Tan solo dos palabras de más: Feliz Navidad.

¿Quién te cuida?

Cuidar a los que están cerca, a los que se nos han encomendado, a los que sentimos debilitados por cualquier circunstancia, es mucho más que un gesto de bondad, es una cualidad humanizante, que reconcilia con ese tono íntimo y ancestral que a veces despreciamos por su sencillez. El cuidado no necesita de grandes esfuerzos, y si los requiere deja de ser cuidado para adentrarse en el huraño territorio del interés, porque al cuidar nos desprendemos de los engaños, nos sentimos parte de algo mucho mayor que nosotros mismos, alcanzamos el límite de nuestros sueños y lo cruzamos en una vigilia que hace nuevas todas las cosas.

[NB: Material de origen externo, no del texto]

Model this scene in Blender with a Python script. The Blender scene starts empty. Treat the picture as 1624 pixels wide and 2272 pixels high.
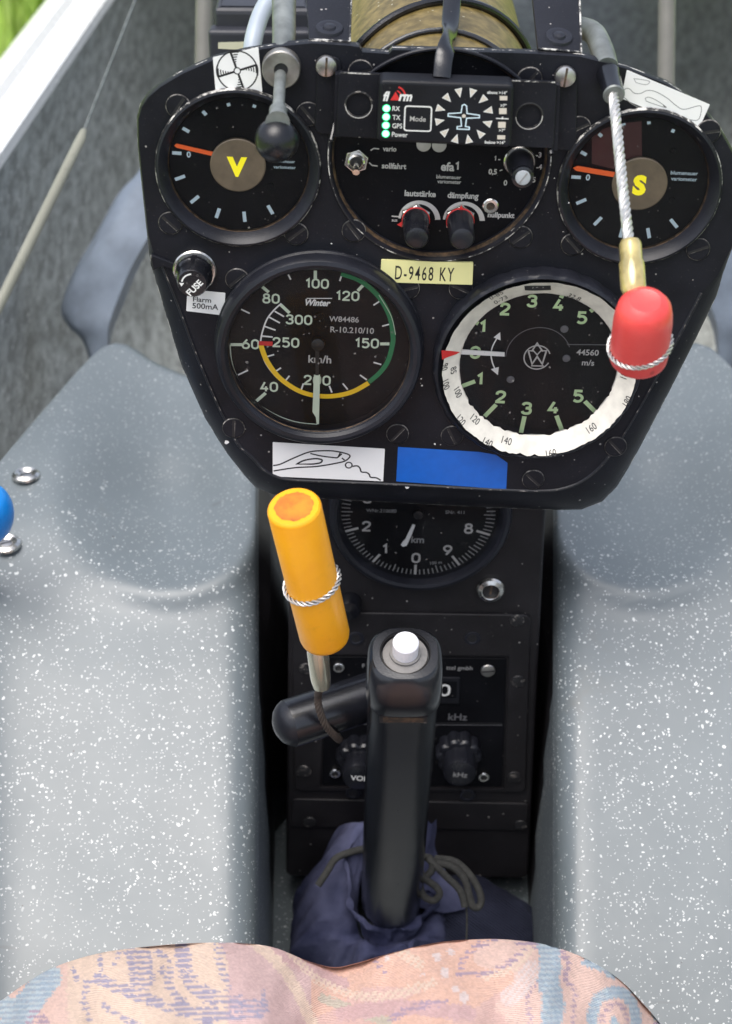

Al cuidar bajo la guardia de mis temores, enhebro mis pedazos desgarrados y les doy una patria en la que encajar, no lo hacen a la perfección, dejan esos huecos que crean las emociones del que ama y perdona sin imponer condiciones. Al cuidar comienzo a abrir esos espacios incompletos que otras veces llené de aire, incluso cuando creía llenarlos de sentido; aprendo a amarlos como son, sin invadirlos con mi dominadora presencia; aprendo a dejar que no sean, aunque ese no ser me llene más de miedos que cualquier cosa sabida. Así es el cuidado, integrarse y diferenciarse de lo que es otro, perderme en ello sin dejar de ser quien se acercó y decidió dar un paso que le alejaba de todo lo sabido para adentrarse en lo único que puede darle sentido.

Pero ella es más importante que todas vosotras, porque es ella a quien he regado… es ella a quien abrigué… es ella a quien protegí… es ella a quien escuché quejarse, o alabarse, o incluso a veces callarse. Porque es mi rosa… Lo esencial es invisible a los ojos… Es el tiempo que has perdido con tu rosa lo que hace a tu rosa tan importante…

A. de Saint-Exupéry, El principito, cap. 21

Lo que cuido se hace invisible para unos ojos que solo buscan compensaciones o recompensas, porque al cuidar me sitúo más allá del tiempo, dejo de medirlo como prueba de que vivo, y existo, y amo… Pierdo la necesidad de las excusas para callar y contemplar, o para que mis dedos rocen la belleza de los encuentros. Tan solo estoy. No me hace falta pensar porqué, ni justificar opciones, doy un paso a la incertidumbre que la intemperie me reserva, cierro los ojos y me sé yo mismo, completo en la trascendencia de mis espacios vacíos.

Para cuidar así necesito aprender todos los nombres que habitan lo que existe, sin caer en la tentación de atajar poniendo apodos que me den seguridad y me eviten el sonrojo de olvidar por qué decidí cuidar cuanto cuido, y por qué es importante. No es fácil, tras el nombre viene conocer la historia de cada cicatriz, amar el silencio cuando aparezca, enredarse en los detalles insignificantes, olvidar la palabra que segó el último brote verde sobre la tierra, habitar el único espacio y el único tiempo que nunca pasan, el que no es.

Y si fueras capaz de perderte en la debilidad que supone dejarse cuidar, si comprendieras que todo cuanto estas dispuesto a dar, a perder, a ser para los demás, necesitas serlo también contigo mismo, si no solo mirases a tu alrededor y reservaras uno de tus pasos para darlo hacia ti, si dieras una oportunidad a lo esencial invisible, y todo lo que sabes cuidar fuera de ti lo volcaras a los infinitos espacios que nunca llenas,… entonces podría preguntarte, Y a ti, ¿quién te cuida?